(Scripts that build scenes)
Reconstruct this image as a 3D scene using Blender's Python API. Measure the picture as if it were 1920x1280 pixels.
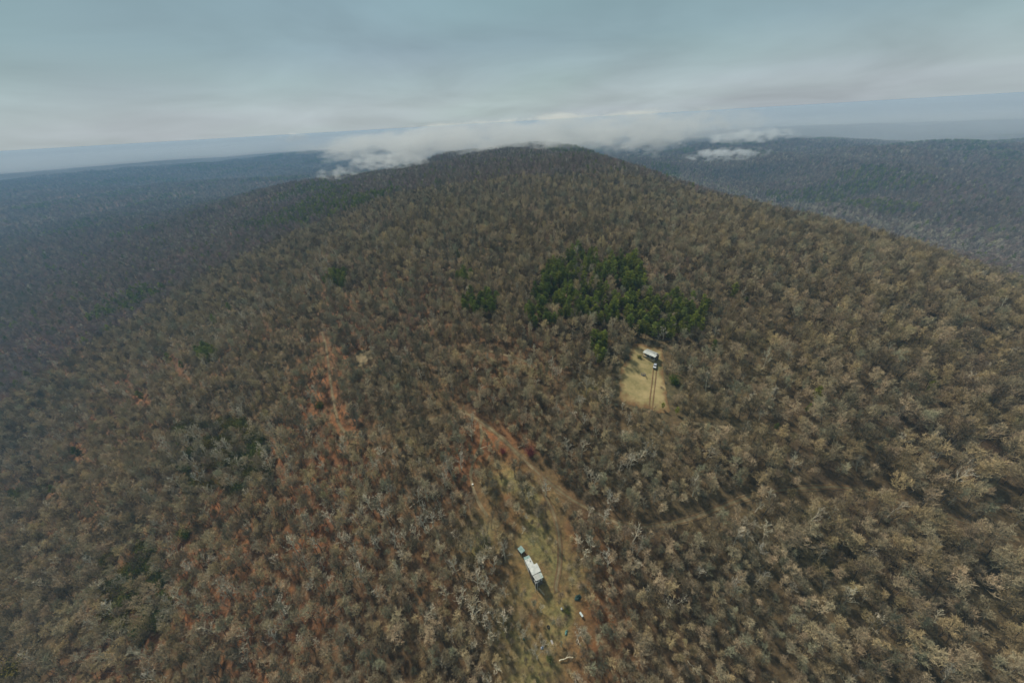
import bpy, math, random
import numpy as np
from mathutils import Vector, Matrix
for o in list(bpy.data.objects): bpy.data.objects.remove(o)
R = math.radians
SC = bpy.context.scene
COL = SC.collection

# ------------------------------------------------------------------ camera
PITCH, ROLL, FPX = R(31.0), R(3.3), 684.0
CZ = 150.0                                     # camera height above z = 0
cam_d = bpy.data.cameras.new("camera")
cam = bpy.data.objects.new("camera", cam_d); COL.objects.link(cam)
cam_d.sensor_width = 36.0; cam_d.lens = FPX / 1920 * 36.0
cam_d.clip_start = 0.5; cam_d.clip_end = 60000
f0 = np.array([0, math.cos(PITCH), -math.sin(PITCH)])
r0 = np.array([1.0, 0, 0]); u0 = np.array([0, math.sin(PITCH), math.cos(PITCH)])
rv = math.cos(ROLL) * r0 - math.sin(ROLL) * u0
uv = math.cos(ROLL) * u0 + math.sin(ROLL) * r0
CP = np.array([0.0, 0.0, CZ])
cam.matrix_world = Matrix(((rv[0], uv[0], -f0[0], 0), (rv[1], uv[1], -f0[1], 0), (rv[2], uv[2], -f0[2], CZ), (0, 0, 0, 1)))
SC.camera = cam

# ------------------------------------------------------------------ light
SUN_EL, SUN_AZ = R(51), R(-40)                 # azimuth from +Y (view direction), negative = to the left
sd = bpy.data.lights.new("sun", "SUN"); sun = bpy.data.objects.new("sun", sd); COL.objects.link(sun)
sd.energy = 4.2; sd.angle = R(5); sd.color = (1.0, 0.92, 0.80)
sdir = Vector((math.sin(SUN_AZ) * math.cos(SUN_EL), math.cos(SUN_AZ) * math.cos(SUN_EL), math.sin(SUN_EL)))
sun.rotation_euler = (-sdir).to_track_quat('-Z', 'Y').to_euler()

W = bpy.data.worlds.new("World"); SC.world = W; W.use_nodes = True
nt = W.node_tree; nt.nodes.clear()
def N(nt, t, **kw):
    n = nt.nodes.new(t)
    for k, v in kw.items():
        if k.startswith('i_'):
            key = k[2:]; n.inputs[int(key) if key.isdigit() else key.replace('_', ' ')].default_value = v
        else: setattr(n, k, v)
    return n
def L(nt, a, b): nt.links.new(a, b)
def MATH(nt, op, a, b=None, c=None, clamp=False):
    n = nt.nodes.new('ShaderNodeMath'); n.operation = op; n.use_clamp = clamp
    for i, v in enumerate((a, b, c)):
        if v is None: continue
        if isinstance(v, (int, float)): n.inputs[i].default_value = v
        else: nt.links.new(v, n.inputs[i])
    return n.outputs[0]
def RAMP(nt, fac, stops, interp='LINEAR'):
    n = nt.nodes.new('ShaderNodeValToRGB'); cr = n.color_ramp; cr.interpolation = interp
    while len(cr.elements) < len(stops): cr.elements.new(0.5)
    for e, (p, c) in zip(cr.elements, stops):
        e.position = p; e.color = (*c, 1) if len(c) == 3 else c
    nt.links.new(fac, n.inputs[0]); return n.outputs[0]
def MIX(nt, fac, a, b, mode='MIX'):
    n = nt.nodes.new('ShaderNodeMix'); n.data_type = 'RGBA'; n.blend_type = mode
    for s, v in ((n.inputs[0], fac), (n.inputs[6], a), (n.inputs[7], b)):
        if isinstance(v, (int, float)): s.default_value = v
        elif isinstance(v, tuple): s.default_value = (*v, 1) if len(v) == 3 else v
        else: nt.links.new(v, s)
    return n.outputs[2]
tc = N(nt, 'ShaderNodeTexCoord'); sep = N(nt, 'ShaderNodeSeparateXYZ'); L(nt, tc.outputs['Generated'], sep.inputs[0])
# project the view direction onto a flat cloud deck so that the overcast streaks out towards the horizon
zc_ = MATH(nt, 'ADD', MATH(nt, 'MAXIMUM', sep.outputs[2], 0.0), 0.16)
cx = MATH(nt, 'DIVIDE', sep.outputs[0], zc_); cy = MATH(nt, 'DIVIDE', sep.outputs[1], zc_)
comb = N(nt, 'ShaderNodeCombineXYZ'); L(nt, cx, comb.inputs[0]); L(nt, cy, comb.inputs[1])
n1 = N(nt, 'ShaderNodeTexNoise', i_Scale=0.75, i_Detail=4.0, i_Roughness=0.5, i_Distortion=0.4); L(nt, comb.outputs[0], n1.inputs['Vector'])
n2 = N(nt, 'ShaderNodeTexNoise', i_Scale=0.33, i_Detail=2.0); L(nt, comb.outputs[0], n2.inputs['Vector'])
grad = RAMP(nt, MATH(nt, 'MULTIPLY', sep.outputs[2], 1.0, clamp=True),
            [(0.0, (.430, .480, .470)), (0.04, (.415, .475, .465)), (0.14, (.290, .385, .405)), (0.32, (.235, .375, .390)), (0.55, (.26, .33, .33)), (1.0, (.34, .36, .35))])
var = MATH(nt, 'MULTIPLY_ADD', n1.outputs[0], 0.68, 0.66)
vv = N(nt, 'ShaderNodeVectorMath', operation='SCALE'); L(nt, grad, vv.inputs[0]); L(nt, var, vv.inputs['Scale'])
tint = RAMP(nt, n2.outputs[0], [(0.35, (.96, .97, 1.07)), (0.65, (.94, 1.03, 1.05))])
over = MIX(nt, 1.0, vv.outputs[0], tint, 'MULTIPLY')
sky = N(nt, 'ShaderNodeTexSky', sky_type='NISHITA', sun_disc=False, sun_elevation=SUN_EL, sun_rotation=SUN_AZ)
skys = N(nt, 'ShaderNodeVectorMath', operation='SCALE'); L(nt, sky.outputs[0], skys.inputs[0]); skys.inputs['Scale'].default_value = 0.06
col = MIX(nt, 0.93, skys.outputs[0], over)
bg = N(nt, 'ShaderNodeBackground', i_Strength=1.0); L(nt, col, bg.inputs[0])
wo = N(nt, 'ShaderNodeOutputWorld'); L(nt, bg.outputs[0], wo.inputs[0])

SC.view_settings.view_transform = 'Standard'; SC.view_settings.look = 'None'
SC.view_settings.exposure = 0.05; SC.view_settings.gamma = 1.0
SC.render.engine = 'CYCLES'
cy_ = SC.cycles
cy_.max_bounces = 5; cy_.diffuse_bounces = 1; cy_.glossy_bounces = 1; cy_.transmission_bounces = 1
cy_.volume_bounces = 2; cy_.transparent_max_bounces = 8; cy_.volume_max_steps = 512; cy_.volume_step_rate = 0.35
cy_.use_denoising = True; cy_.denoiser = 'OPENIMAGEDENOISE'; cy_.denoising_input_passes = 'RGB_ALBEDO_NORMAL'; cy_.denoising_prefilter = 'ACCURATE'; cy_.use_adaptive_sampling = False
cy_.caustics_reflective = False; cy_.caustics_refractive = False

# ------------------------------------------------------------------ terrain
def vnoise(x, y, s, seed):
    x = np.asarray(x, float) / s; y = np.asarray(y, float) / s
    xi = np.floor(x).astype(np.int64); yi = np.floor(y).astype(np.int64)
    fx = x - xi; fy = y - yi
    fx = fx * fx * fx * (fx * (fx * 6 - 15) + 10); fy = fy * fy * fy * (fy * (fy * 6 - 15) + 10)
    def hsh(a, b):
        v = (a * 374761393 + b * 668265263 + seed * 1442695041) & 0x7fffffff
        v = ((v ^ (v >> 13)) * 1274126177) & 0x7fffffff
        return ((v ^ (v >> 16)) & 0xffff) / 65535.0
    a = hsh(xi, yi); b = hsh(xi + 1, yi); c = hsh(xi, yi + 1); d = hsh(xi + 1, yi + 1)
    return (a * (1 - fx) + b * fx) * (1 - fy) + (c * (1 - fx) + d * fx) * fy
def fbm(x, y, s, seed, o=4):
    t = 0; a = 1; n = 0
    for k in range(o):
        t = t + a * vnoise(x, y, s / 2 ** k, seed + k * 17); n += a; a *= .5
    return t / n
def pray(px, py):
    d = f0 + (px - 960) / FPX * rv - (py - 640) / FPX * uv
    return d
def px_drop(px, py, drop):                     # the ground point seen at a pixel, lying «drop» metres below the camera
    d = pray(px, py); t = drop / -d[2]
    return (d[0] * t, d[1] * t, -drop)
ctl = [px_drop(*a) for a in [
    (1000, 1280, 163), (1000, 1060, 150), (1100, 860, 134), (1217, 665, 120), (1100, 560, 108), (1000, 440, 93), (1000, 380, 85), (1000, 335, 79), (1010, 300, 74),
    (600, 1280, 168), (300, 1280, 184), (0, 1280, 212), (700, 1000, 152), (700, 760, 136), (700, 600, 124), (800, 460, 104), (800, 360, 90),
    (480, 950, 160), (250, 1000, 184), (0, 1060, 228), (450, 740, 152), (120, 930, 215), (250, 757, 192), (480, 622, 148), (600, 503, 124), (700, 412, 104), (760, 345, 92), (830, 312, 83), (900, 300, 78),
    (0, 915, 246), (0, 700, 238), (150, 640, 216), (300, 540, 184), (0, 560, 246), (450, 450, 156), (250, 430, 205), (0, 430, 252), (600, 345, 128), (300, 350, 205),
    (1400, 1280, 160), (1900, 1280, 166), (1900, 1000, 152), (1500, 900, 138), (1800, 800, 138), (1500, 660, 122), (1700, 620, 125), (1500, 480, 108), (1900, 640, 138),
    (1920, 562, 152), (1700, 480, 134), (1400, 394, 109), (1200, 322, 88), (1110, 303, 80), (1300, 400, 100),
]]
# ground that falls away beyond the shoulders of the hill, and the valleys
def polar(az, r, z): return (r * math.sin(R(az)), r * math.cos(R(az)), z)
ctl += [polar(-12, 1150, -105), polar(-66, 620, -262),
        polar(-18, 1500, -170), polar(-70, 1200, -275), polar(-30, 2000, -240), polar(-50, 2000, -250), polar(-15, 2000, -200),
        polar(22, 960, -190), polar(33, 880, -196), polar(44, 820, -206), polar(57, 800, -212),
        polar(22, 1500, -235), polar(38, 1400, -255), polar(55, 1300, -265), polar(30, 2200, -230), polar(50, 2100, -230),
        polar(-8, 1200, -84), polar(2, 1200, -76), polar(10, 1200, -82), polar(0, 1700, -120), polar(8, 2100, -150),
        polar(180, 120, -185), polar(180, 500, -240), polar(120, 400, -220), polar(-120, 400, -300), polar(90, 500, -230), polar(-90, 600, -360)]
P = np.array(ctl); P[:, 2] += CZ
def tps(r2): return np.where(r2 > 0, r2 * np.log(np.maximum(r2, 1e-9)) * 0.5, 0)
S_ = 100.0
XY = P[:, :2] / S_; n_ = len(P)
K = tps(((XY[:, None] - XY[None]) ** 2).sum(-1)) + np.eye(n_) * 0.05
Q = np.c_[np.ones(n_), XY]
A_ = np.block([[K, Q], [Q.T, np.zeros((3, 3))]])
COEF = np.linalg.solve(A_, np.r_[P[:, 2], 0, 0, 0])
def sstep(a, b, x):
    t = np.clip((x - a) / (b - a), 0, 1); return t * t * (3 - 2 * t)
def height(x, y):
    x = np.atleast_1d(np.asarray(x, float)); y = np.atleast_1d(np.asarray(y, float))
    sh = x.shape; xf = x.ravel(); yf = y.ravel(); out = np.empty(len(xf))
    for i in range(0, len(xf), 20000):
        a = np.c_[xf[i:i + 20000], yf[i:i + 20000]] / S_
        r2 = ((a[:, None] - XY[None]) ** 2).sum(-1)
        out[i:i + 20000] = tps(r2) @ COEF[:n_] + COEF[n_] + a @ COEF[n_ + 1:]
    r = np.hypot(xf, yf)
    rid = 1 - np.abs(2 * fbm(xf, yf, 1300, 5, 4) - 1)           # eroded hill forms of the distance
    far = CZ - 250 + 190 * sstep(3000, 6800, r) + 70 * (rid - .5) * sstep(1500, 3500, r) + 25 * (fbm(xf, yf, 2600, 9, 2) - .5)
    far = np.minimum(far, CZ - 30 + 0 * far)
    w = sstep(1700, 3000, r)
    h = np.clip(out, CZ - 420, CZ - 40) * (1 - w) + far * w
    rid2 = 1 - np.abs(2 * fbm(xf + 300, yf, 650, 15, 4) - 1)
    h += np.where(xf > 0, 120, 80) * (.45 * rid + .55 * rid2 - .6) * sstep(700, 1500, r) * (1 - sstep(2500, 5000, r)) * (sstep(500, 1100, np.abs(xf)))
    h += 2.2 * (fbm(xf, yf, 60, 3, 2) - .5) + 10 * (fbm(xf, yf, 260, 8, 2) - .5) * sstep(150, 400, r) + 20 * (fbm(xf, yf, 170, 18, 2) - .5) * sstep(230, 480, r)
    return out_shape(h, sh)
def out_shape(h, sh): return h.reshape(sh)
def hz(x, y): return float(height(x, y)[0])
def unproj(px, py, up=0.0):
    d = pray(px, py)
    ts = np.geomspace(60, 9000, 1600)
    pts = CP[None] + ts[:, None] * d[None]
    g = height(pts[:, 0], pts[:, 1]) + up
    k = int(np.argmax(pts[:, 2] < g))
    a, b = ts[k - 1], ts[k]
    for _ in range(12):
        m = .5 * (a + b); p = CP + m * d
        if p[2] < hz(p[0], p[1]) + up: b = m
        else: a = m
    p = CP + b * d
    return np.array([p[0], p[1], hz(p[0], p[1])])
def proj(p):                                   # Nx3 -> photo pixels and depth
    q = np.atleast_2d(p) - CP; z = q @ f0
    zz = np.where(z > 1, z, 1e-3)
    return 960 + FPX * (q @ rv) / zz, 640 - FPX * (q @ uv) / zz, z

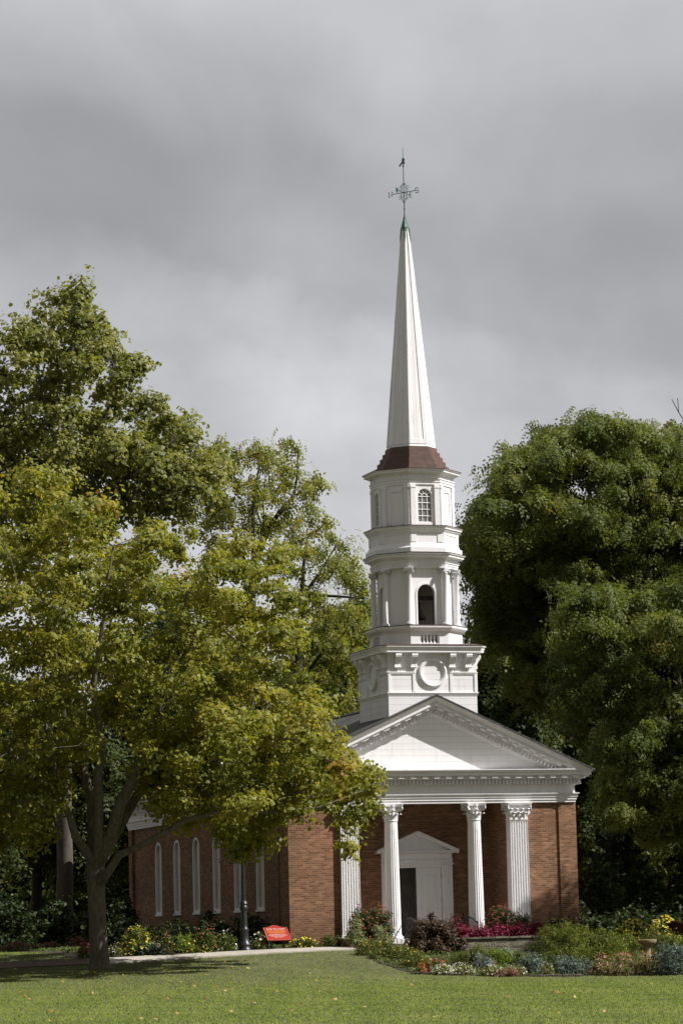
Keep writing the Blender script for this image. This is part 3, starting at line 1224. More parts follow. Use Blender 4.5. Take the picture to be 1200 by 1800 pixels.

[What you will do] Begin with the first line of the entries above and write out each line exactly, ending with the line containing "COL = SC.collection". Leave out pictures.

[Written solution]
Reconstruct this image as a 3D scene using Blender's Python API. Measure the picture as if it were 1920x1280 pixels.
import bpy, math, random
import numpy as np
from mathutils import Vector, Matrix
for o in list(bpy.data.objects): bpy.data.objects.remove(o)
R = math.radians
SC = bpy.context.scene
COL = SC.collection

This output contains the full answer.